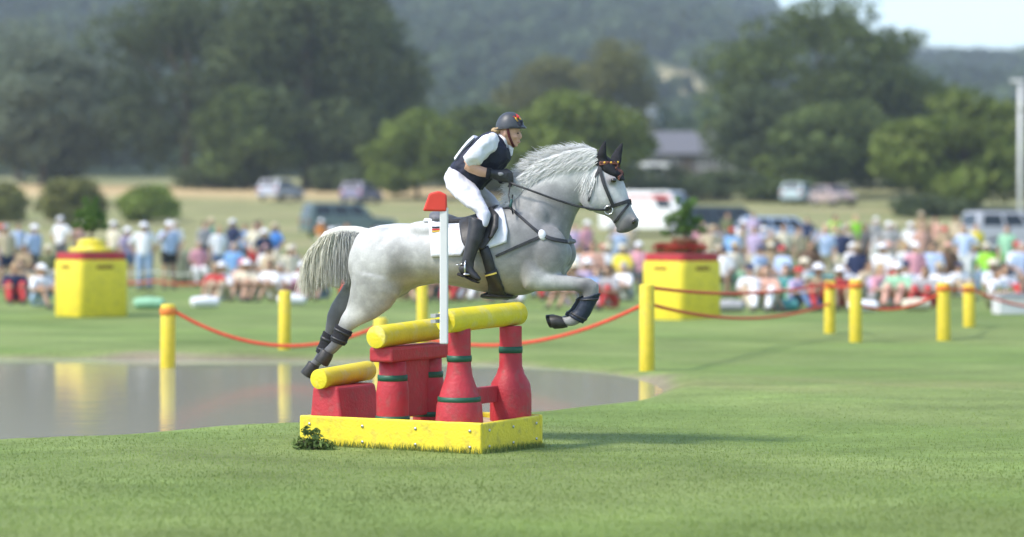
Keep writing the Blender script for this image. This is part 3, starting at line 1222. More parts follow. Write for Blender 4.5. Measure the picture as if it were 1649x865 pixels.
# eyes, brows, mouth
for sy in (-1, 1):
    e = MB(); e.ell(LM(834.2, 215.6, sy * .036), (.008, .012, .006), 10, 6)
    part('eye', e, EYE, rider, True, None, OFF)
    e = MB(); e.tube([LM(836.8, 212.2, sy * .018), LM(836.6, 211.6, sy * .036), LM(834, 212.6, sy * .052)], [.003, .004, .002], 6)
    part('eyebrow', e, HAIR, rider, True, None, OFF)
e = MB(); e.tube([LM(834.6, 229.6, -.026), L(837.4, 229.2, 0), LM(834.6, 229.6, .026)], [.002, .0045, .002], 6)
part('mouth', e, LIP, rider, True, None, OFF)
# hair at the nape
hbm = MB()
contour(hbm, [(812, 207, 800, 205, .07), (809, 213, 797, 211, .066), (806, 217, 796, 216, .045), (803, 220, 797, 219, .02)], 14)
hbm.ell(L(797, 211), (.03, .035, .026))
rp('hair', hbm, HAIR, None, .006, 3)
# helmet
hm = MB()
dome = []
cx_, cy_ = 820.5, 204
for j in range(0, 10):
    th_ = math.pi / 2 * j / 9
    rr_ = math.cos(th_)
    ring = []
    for k in range(28):
        a = 2 * math.pi * k / 28
        fx = 23.0 if math.cos(a) > 0 else 22.5
        low = (1 - math.sin(th_)) * (2.5 * math.cos(a) - 1.0)
        ring.append(L(cx_ + fx * rr_ ** .9 * math.cos(a), cy_ - 26 * math.sin(th_) - low + 3, .094 * rr_ ** .9 * math.sin(a)) if j < 9 else L(cx_ + .5 * math.cos(a), cy_ - 23, .002 * math.sin(a)))
    dome.append(ring)
hm.loft(dome)
contour(hm, [(832, 203, 832, 208.5, .078), (841, 203, 842, 208.5, .065), (847, 205, 847.5, 208.3, .035)], 16)     # peak
helmet = rp('helmet', hm, HELM, None, .0065, 3)
hr = MB()
ring = [L(820.5 + 23.4 * math.cos(a), 208.2 - 2.2 * math.cos(a) * .6, .096 * math.sin(a)) + OFF for a in np.linspace(0, 2 * math.pi, 33)]
hr.tube(ring, .0045, 6, False)
part('helmet_rim', hr, BLACK, helmet)
hbvh = BVHTree.FromPolygons([v.co - OFF for v in helmet.data.vertices], [tuple(p.vertices) for p in helmet.data.polygons])


def on_t(px, py, tree, y0=-1.0):
    h_ = tree.ray_cast(L(px, py, y0), Vector((0, 1, 0)), 2)
    if h_[0] is None:
        h_ = tree.find_nearest(L(px, py, y0 * .1))
    return h_[0], h_[1]


for m_, x0, x1, y0, y1 in ((EMBRED, 832, 836, 183, 192), (GOLD, 835.5, 840, 186, 194), (NAVY, 838.5, 843.5, 195, 201)):
    e = MB()
    vs = []
    for i in range(5):
        for j in range(5):
            p, nn = on_t(x0 + (x1 - x0) * i / 4 + (j * .6), y0 + (y1 - y0) * j / 4, hbvh)
            vs.append(p + nn * .003 + OFF)
    e.add(vs, [(i * 5 + j, i * 5 + j + 1, (i + 1) * 5 + j + 1, (i + 1) * 5 + j) for i in range(4) for j in range(4)])
    part('helmet_badge', e, m_, helmet, True, [('SOLIDIFY', dict(thickness=.003, offset=1.0))])
for sy in (-1, 1):
    e = MB()
    e.tube([LM(x, y, sy * w) + OFF for x, y, w in ((817, 206, .085), (818.5, 214, .081), (820.5, 222, .074), (824, 230, .058), (827, 236, .03), (827, 237.5, 0))], [(.010, .004)] * 6, 8, True, (1, 0, 0))
    part('chin_strap', e, STRAPMAT, helmet)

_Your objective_
Only a number is wanted: how many lines contain the word "part"?

_Expected answer_
7